PART VII - THE CONCLUSION OF THE SYSTEM PERURBATION REVIEW
This post will conclude my review of Dr. Barnett's
Deleted Scene on System Perturbations from The Pentagon's New Map. Since I have been long delayed in finishing this series here is
Part VI and all pervious posts on this topic can be found
here. As always
Dr. Barnett's writing is in bold text, mine in regular font.
Rule #15: Transitional states are forced to choose during System Perturbations, and their choices reveal which direction they are truly heading.
By this I mean that the world is full of states trapped somewhere between truly vertical and horizontal system status -- China, Russia, Iran, to name a few. For these states, a System Perturbation represents a real moment of truth: to which "side" do they move? This is what Thomas Friedman describes as the choice between the "Lexus world" and the "olive tree world," and it is what I call the choice between the Core and the Gap, or -- most fundamentally -- a choice between connectedness and disconnectedness.
I think we learned plenty about Russia, China, India, and several other New Core members following 9/11. In the case of those three countries, despite the fact that the Pentagon had more than a few nasty things to say about each prior to 9/11, all came down firmly on the U.S. side following this huge loss in our security. They chose. How did Iran choose? Saudi Arabia? Here I fear we are talking about states moving in the wrong direction, although there are better signs from Riyadh following the fall of Saddam Hussein. With SARS, China clearly had a choice to make, and it did so clearly, again reinforcing the perception that the nation is moving deeper into the Core. With our Big Bang in Iraq, America has forced a lot of countries to choose all over again, and we will know the outcomes according to the uniforms that ultimately appear in any UN-sponsored peacekeeping force for Iraq.
This last rule of Dr. Barnett's is the Acme of Realism. It is also, analytically speaking, the most difficult to do from a psychological perspective because it involves a consistent focus on actions as opposed to words. While this is a simple enough practice there is an enormous resistance and denial among the American elite for whom words carry tremendous intellectual, cultural and legal freight.
This emphasis upon symbolic literalism is not the case in terms of other cultures - notably in Asia and the Mideast - that lack our Anglo-American precepts of individualism and contractual obligations. Words mean less in some cultures than relationship ties and relationship ties often revolve around power - who has it and who does not. "Our" power vs. the power of " the Other " - however that may be defined. The old adage - " Me against my brother; my brother and I against my cousin..." still applies in much of the world.
When Iran
dickers over the terms of its compliance with IAEA inspections and regulations with IAEA officials and EU envoys it is most likely buying time, not ratifying a contractual obligation on an agreement
the Mullah's have announced they will circumvent in any event. When Russia condemns American foreign policy and
then agrees as Iraq's foremost creditor, to waive debt obligations it is demonstrating where they stand and where Russia intends to go.

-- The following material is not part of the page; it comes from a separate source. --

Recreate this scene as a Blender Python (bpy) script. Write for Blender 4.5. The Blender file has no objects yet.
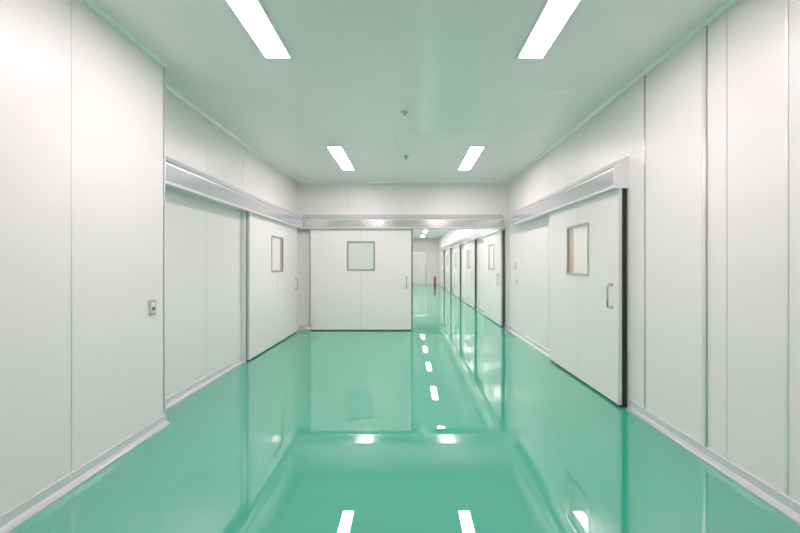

Conclusion on System Perturbations:
System Perturbations is in my view, Dr. Barnett's most important concept of the many that emerged from The Pentagon's New Map and one worthy of a book in it's own right ( perhaps it will be Book III after Dr. Barnett finishes his upcoming sequel,
A Future Worth Creating).
In terms of developing defensive measures against or to minimize the effect of 9/11 attacks on the United States, System Perturbations shows great promise.
I can easily envision borrowing what we have learned from
econometric analysis techniques, Global Warming computer models,
Bayesian Probability analysis,
Complexity and
Chaos theory and the like to create System Perturbation software programs to identify the likely effects if say, terrorists launched a cyber attack on America's financial record system or power grids. It doesn't need to be perfect, simply a rough guide in order to make decentralizing systemic changes that minimize our vulnerability. Likewise, such programs could allow us to maximize and focus the effects of our own attacks to reduce " blowback " problems.
System Perturbations forces people to think Horizontally and Vertically in terms of probable outcomes and strategic connections. If nothing else, if Dr. Barnett suceeds getting a fair number of Pentagon and State Department people to begin conceiving of policy in those terms - and they in turn change the culture of their institutions- he would be rendering a signal service to the Republic.